May 12, 1972: Milwaukee Brewers 4, Minnesota Twins 3
The Brewers went on the road to Metropolitan Stadium and came away with a win over the host Twins after five hours and 47 minutes. Hall of Famer Rod Carew accounted for two of the Twins' first three runs with a pair of run-scoring hits, while the Brewers' Tommie Reynolds hit a game-tying two-run single in the seventh. After 14 innings of scoreless play, Milwaukee broke the tie in the 22nd on Mike Ferraro's single off none other than Bert Blyleven, who was just 21 years old at the time. That was the Hall of Famer's only relief appearance that season, and he didn't make another until eight years later.

June 12, 1967: Washington Senators 6, Chicago White Sox 5
It took six hours and 38 minutes, but the home team finally prevailed at D.C. Stadium. The Senators and White Sox were tied 4-4 after nine innings, with Cap Peterson having hit two home runs for Washington, including going back-to-back with Frank Howard in the fourth. But Washington almost lost in the 10th after Don Buford knocked a go-ahead single for the White Sox. Jim King, though, came through with a game-tying sac fly in the bottom of the inning, and the score stayed tied until the 22nd. Paul Casanova came to bat for the Senators with the bases loaded and smacked a walk-off single to left field.

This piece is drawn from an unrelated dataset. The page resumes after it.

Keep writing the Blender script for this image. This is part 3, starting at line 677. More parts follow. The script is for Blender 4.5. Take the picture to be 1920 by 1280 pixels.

June 24, 1962: New York Yankees 9, Detroit Tigers 7
The Yankees would win the World Series in 1962, the last title of the Mickey Mantle dynasty, and they were also the winners of this seven-hour game at Tiger Stadium. The Yanks jumped out to a 6-0 lead in the top of the first -- Mantle opened the scoring with an RBI single, Yogi Berra hit a sac fly, Moose Skowron had an RBI hit and Clete Boyer hit a three-run homer. But by the sixth, the Tigers had tied the game at 7, on Rocky Colavito's run-scoring single. That was the last of the scoring until the 22nd inning, when Jack Reed's two-run homer off Phil Regan gave New York the lead for good.

Still, the highlight of the game might have been Colavito's offensive performance for the losing side. The Tigers' cleanup hitter went an incredible 7-for-10 at the plate, making him one of just six players in Major League history with a seven-hit game, regardless of game length.

May 17, 1927: Chicago Cubs 4, Boston Braves 3
Boston's Bob Smith was a hard-luck loser in this game at Braves Field -- the hurler went all 22 innings but gave up the decisive hit to the Cubs' Charlie Grimm in the 22nd. The Cubs, meanwhile, divided up the innings between three pitchers. The winner, Bob Osborn, entered in the ninth and tossed 14 scoreless frames, allowing only six hits. On the offensive side, Hall of Famer Hack Wilson had the most hits of any player in the game, going 4-for-8 for Chicago, including an RBI single all the way back in the fifth inning.

Aug. 22, 1917: Brooklyn Robins 6, Pittsburgh Pirates 5
You might remember Leon Cadore as the starting pitcher for the Robins who went all 26 innings in MLB's longest game. Well, he also started this 22-inning game at Ebbets Field three years earlier, although he went only seven innings and was removed after the Pirates tied the game against him with a pair of runs in both the sixth and the seventh. Larry Cheney came on in relief and threw 13 scoreless innings, followed by Hall of Famer Rube Marquard, who entered in the 21st and pitched the final two frames.

For the Pirates, Elmer Jacobs pitched 16 2/3 innings in relief and allowed just one run … unfortunately, the winning run. In the bottom of the 22nd, Jim Hickman led off with his fifth hit of the day. He would score the walk-off run on a fielder's choice, coming home all the way from second when Pittsburgh second baseman Jake Pitler hesitated in deciding whether to try to turn a double play on Otto Miller's ground ball. One piece of trivia: This was one of Honus Wagner's final big league appearances -- the 43-year-old Hall of Famer, in his final MLB season, pinch-hit for the Pirates during the game.